Wenn Pavla Doležalová über den Wenzelsplatz schlendert, ist die Architektin in ihrem Element: „Ich mag das Haus der Adam-Apotheke, weil die Fassade eine Symbiose aus mehreren Baustilen darstellt, mit Jugendstil, Kubismus und Modernismus.“ Das fünfstöckige Haus trägt die Hausnummer 8 und steht direkt neben dem funktionalistischen Bata-Gebäude des berühmten Schuhherstellers (Nr. 6) – „ein schöner Kontrast!“

Gar nicht gefällt ihr dagegen das Duplex-Haus (Nr. 21): „Zu brutalistisch, da fehlt jeglicher ästhetischer Wert“, sagt die Spezialistin, die zu den führenden Baumeistern in der tschechischen Hauptstadt zählt, über den schmucklosen Glaskasten, auf dessen Dach das „Duplex“ residiert, Prags bekanntester Club (Nr. 21) mit zwei Bühnen und fünf Bars.

Václavské Náměstí, der Wenzelsplatz, ist 750 Meter lang und 60 Meter breit, er gilt vielen Tschechen als Salon der Republik, denn er symbolisiert die wechselhafte Geschichte des Landes wie kein anderer Ort. Ein Spaziergang ist wie ein Gang durch ein lebendiges, riesiges Architekturmuseum.

Unbefleckt ist sein Image nicht: „Er ist kein Bilderbuchplatz, es gibt Ecken und Kanten, Bratwurstbuden und Casinos, Lokale und Hotels, Geschäfte über Geschäfte. Schulklassen gehen auf Exkursion und Schlepper nachts auf Kundenfang, um für zwielichtige Spelunken in den Seitenstraßen zu werben“, sagt Olga Trčková von der DSC Gallery, die vom Wenzelsplatz wegzog, „weil die Dealer meine Skulpturen auf dem Platz als ihr Revier ansahen. Aber es ist besser geworden in letzter Zeit.“

Für Schlepper und Dealer kein Platz mehr

Sie setzt auf die laufende Umgestaltung des Platzes – Doppel-Baumreihen auf beiden Seiten und der Mittelteil als Fußgängerzone sollen dem Wenzelsplatz noch in diesem Jahr den Charakter eines eleganten Boulevards geben. „Dann wird für Schlepper und Dealer hoffentlich kein Platz mehr sein“, sagt die Galeristin.
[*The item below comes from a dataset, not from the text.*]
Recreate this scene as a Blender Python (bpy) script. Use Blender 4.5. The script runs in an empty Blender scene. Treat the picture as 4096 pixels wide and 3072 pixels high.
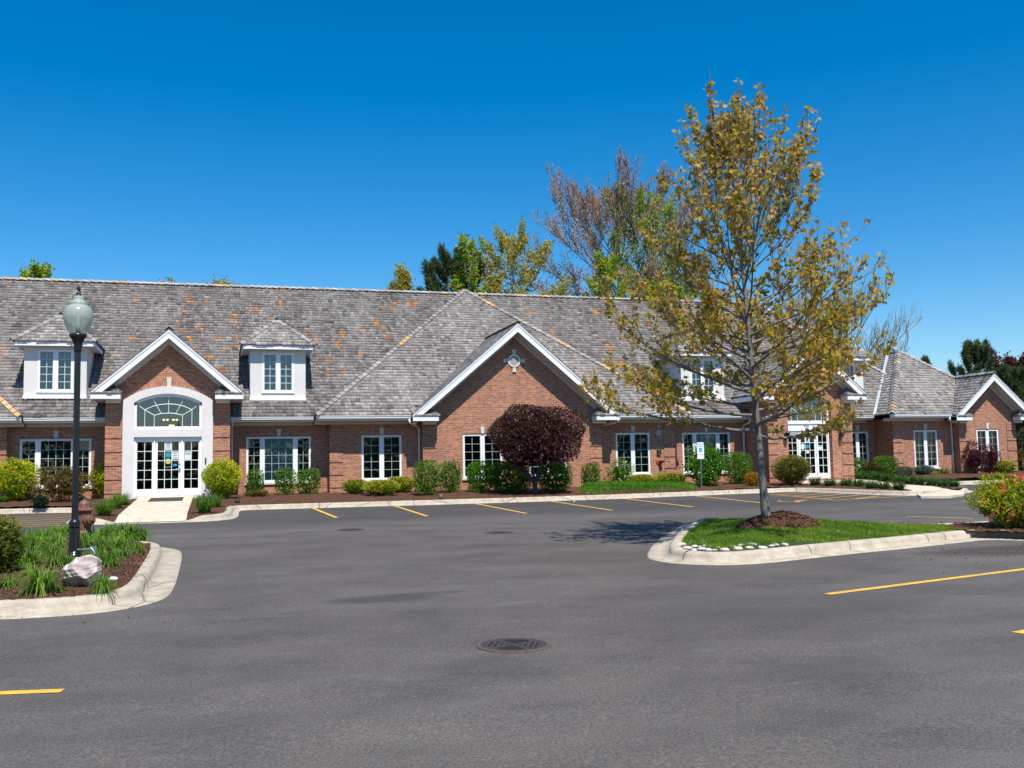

Architektin Doležalová liebt am Wenzelsplatz, dessen Gebäude zumeist im 19. und frühen 20. Jahrhundert erbaut wurden, „das Gefühl, als schlendere man durch ein Lehrbuch der europäischen Baukunst.“ Dominiert wird der Platz vom 1818 gegründeten Nationalmuseum an der Südseite, einem mächtigen Neorenaissance-Gebäude, das gut 20 Millionen Ausstellungsobjekte beherbergt.

Davor reitet der Namensgeber des Platzes stolz auf einem Pferd: Das bronzene Reiterstandbild von 1913 zeigt den ersten christlichen Märtyrer Böhmens, den heiligen Wenzel, nach dem der Platz 1848 benannt wurde. Rechts und links von der Symbolfigur gibt es Richtung Norden Neobarock (Nr. 19), Neoklassizismus (Nr. 58), Eklektizismus (Nr. 18), Bürgerhäuser wie das Haus zur Goldenen Gans (Nr. 7), aber auch Zweckbauten wie das verglaste Haus Diamant (Nr. 3) und den jüngsten Neubau, das futuristische Flow Building (Nr. 47) von 2021.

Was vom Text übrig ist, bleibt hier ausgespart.